La distruzione dell’arte e della cultura europea, che avvenne lentamente nel dopoguerra, si può paragonare a quella imposta dal Sacro Romano Impero, con Carlomagno, che militarizzò tutto il mondo occidentale per rendere ardua le penetrazioni delle invasioni barbariche. La difesa allora venne frazionata con la costruzione di castelli sempre più potenti, una tecnica di difesa poco apprezzata dall’Impero Romano. La divisione del Sacro Romano Impero in feudi fu la fine della civiltà e della cultura dell’Impero romano di Occidente, ma fu l’unica soluzione per resistere senza disporre di una organizzazione statale e di un esercito stabile.

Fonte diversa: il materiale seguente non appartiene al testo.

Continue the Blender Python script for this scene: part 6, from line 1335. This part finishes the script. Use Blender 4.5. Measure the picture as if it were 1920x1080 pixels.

La CIA realizzò una fortificazione ideologica del mondo occidentale, ma contemporaneamente non dimenticò l’obbiettivo di sostituire l’anima europea in modo da toglierle ogni velleità di  indipendenza. Paradossalmente furono proprio i francesi a fornire agli americani gli strumenti per questa azione. I francesi dopo la guerra aspiravano ad un ruolo di predominio nel mondo dell’arte, della cultura e della moda. Si apprestarono a mettere in campo i loro maggiori maitres a pensée, elaborarono nuovi stili nelle arti visive, nella musica, seguendo la volontà di dissacrare l’arte di ieri. Gli americani, credendo che quella fosse l’arte del futuro, ci si buttarono, avendo capito che in quel modo facevano tabula rasa di tutta l’arte del passato, una eredità enorme contro la quale non potevano combattere da soli. Così gli americani ebbero tra le mani gli strumenti per realizzare il loro fine di dominio culturale, mentre contemporaneamente sconfiggevano le idee diffuse dai comunisti.

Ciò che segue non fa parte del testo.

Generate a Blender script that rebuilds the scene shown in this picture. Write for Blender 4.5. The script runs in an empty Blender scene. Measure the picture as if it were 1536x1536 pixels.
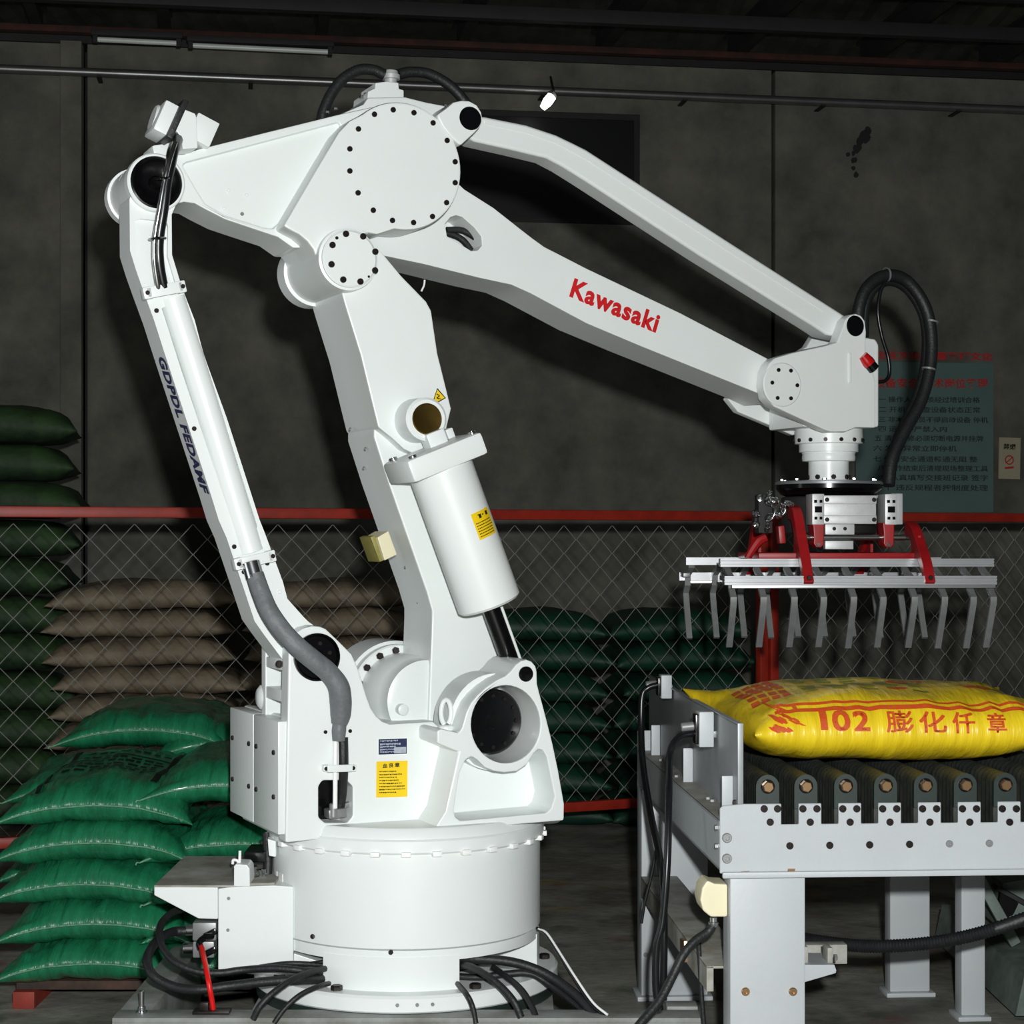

E’ stato grazie alle avanguardie francesi nella filosofia e in tutte le arti che gli americani trovarono la strada per soppiantare la cultura e l’arte europea. La Francia aveva già perso la guerra contro la Germania, pur disponendo all’inizio di un esercito superiore a quello tedesco. La sconfitta militare fu merito di una gerontocrazia che dominava gli alti comandi militari francesi, nell’indifferenza degli intellettuali che poi si risentirono violentemente contro il governo di Vichy suddito della Germania.

La Roma Imperiale adottò l’arte ellenistica come suo strumento di rappresentazione e di  propaganda. Gli americani invece preferirono imboccare la strada della distruzione dell’eredità dell’arte europea, poiché semplicisticamente raccolsero l’ultimo nato dell’arte francese, quella che si dilettava a mettere i baffi alla Gioconda di Leonardo e a svillaneggiare tutti i grandi capolavori del passato, da quelli più recenti a quelli più antichi: compresa l’arte greca. Gli americani pensarono di creare una nuova arte che fosse il portabandiera e il simbolo del potere degli Stati Uniti e non trovarono di meglio che saltare sul carro dell’arte moderna europea e soprattutto francese.

Neppure i grandi critici d’arte di quel periodo dettero molto peso all’influenza degli americani. Mi chiedo se Bruno Zevi, il più celebrato critico e ideologo del modernismo, ma anche un ficcanaso cronico saltabeccante dovunque, fosse mai stato a conoscenza di questa così vasta intromissione della CIA in territori come l’architettura e l’arte in genere, dove lui faceva e disfaceva critiche e giudizi definitivi. E’ impossibile supporre che lui fosse all’oscuro, certamente non risulta che ne parlò mai.

Eppure qualche voce circolava. Da dove veniva la ricchezza che affliggeva artisti, critici e galleristi che si dedicavano all’arte moderna?

Sembrava che tutto il merito dovesse essere ascritto al mercato. Ma non era così. Un fiume di denaro usciva dalle casse della CIA e quindi dai contribuenti americani per alimentare un’arte che in realtà prefigurava il declino dell’occidente. L’operazione fu così radicale che venne distrutta anche l’eredità dell’arte americana maturata durante la grande recessione del ’29.